Читаем Гончаров и православие. Духовный мир писателя полностью

Романисту весьма близки оказались бы рассуждения Ы. А. Бердяева, С. Л. Франка и других философов русского зарубежья, пытавшихся размышлять именно о проблеме: христианство и история. «Христианство, — писал Н. А. Бердяев в статье „Царство Божие и царство Кесаря“, — не может внешне относиться к историческим кризисам, переворотам и переломам, не может рассматривать их как движение мертвой материи, никакого отношения не имеющее к жизни духа, к движению духа.
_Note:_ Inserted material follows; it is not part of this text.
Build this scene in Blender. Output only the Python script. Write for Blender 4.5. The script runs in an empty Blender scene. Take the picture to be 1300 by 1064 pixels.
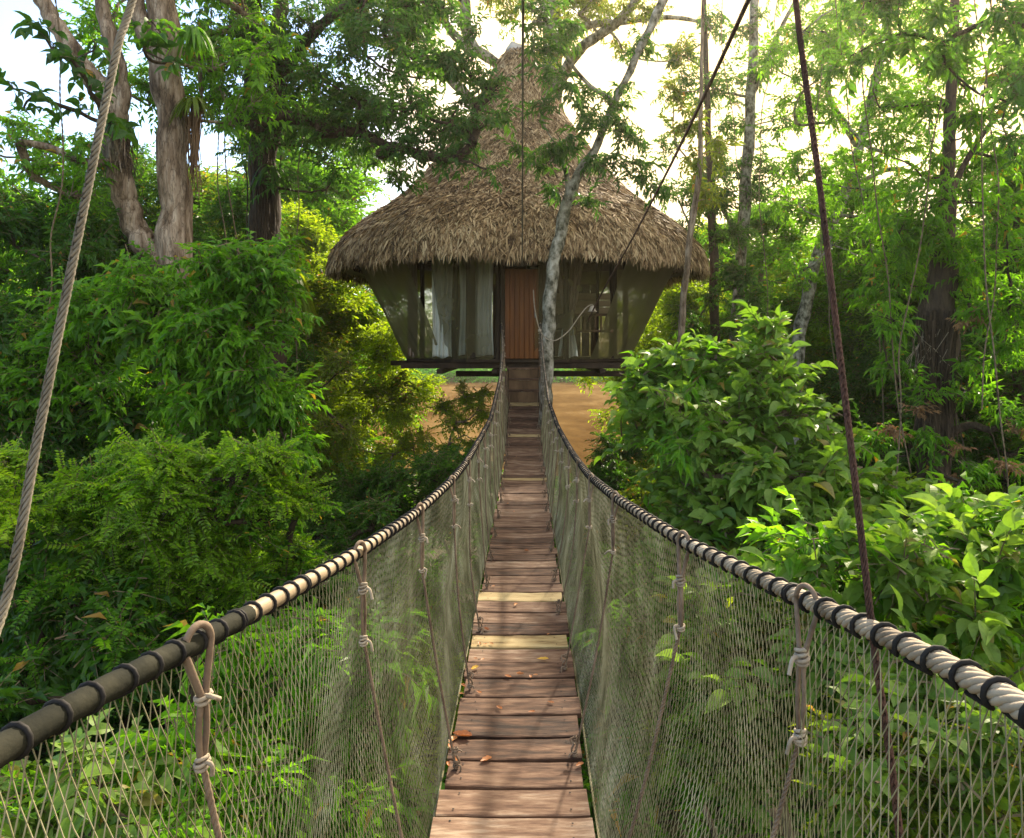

Христианство имеет универсальную природу, оно объемлет все, все происходящее в мире с ним связано и ему подчинено… Мы перестали понимать церковный смысл исторических событий, потому что утеряли интегральную, космическую идею Церкви. Рационалистическое и номиналистическое сознание превратило Церковь в учреждение, существующее дифференциально наряду со всем остальным»[217]. Гончаров был среди немногих, кто в середине XIX века осмысливал жизнь христианства и Церкви в историческом ракурсе.

Таким образом, гончаровская книга оказывалась необъятно масштабной в своей попытке показать, в чем заключается смысл истории и что являет собою человеческая история на современном этапе. Эта мысль теснейшим образом оказывалась связанной и с его последующими романами «Обломов» и «Обрыв».

Нужно сказать, что Гончаров готовил к публикациям свои очерки «вразбивку», не всегда представляя себе целое и его глубинный смысл. Но то, что получилось в итоге, свидетельствует о необычайной целостности мировидения автора, его концентрированности и концептуальности. Интуитивный художнический взгляд Гончарова во время путешествия, стало быть, уже был отточен и сосредоточен на самых существенных моментах происходивших «тектонических изменений» исторического ландшафта. Тем самым Гончаров подтверждает свою репутацию не просто вдумчивого художника, обладающего повышенной тягой к обобщениям, но по-своему гениальную способность возводить пластически изображенные частности в «перл создания». Уровень его обобщений поражает: Гончаров увидел мир как «творческую лабораторию» Бога-Творца и человечества. Но еще более поражает, что во время путешествия и собирания из отдельных очерков книги Гончаров вряд ли размышлял о конечном идеологическом результате своего художественного эксперимента. Перед нами — невиданный всплеск художественной интуиции, сосредоточенной на мысли о конечных (т. е. религиозных) целях человеческого существования.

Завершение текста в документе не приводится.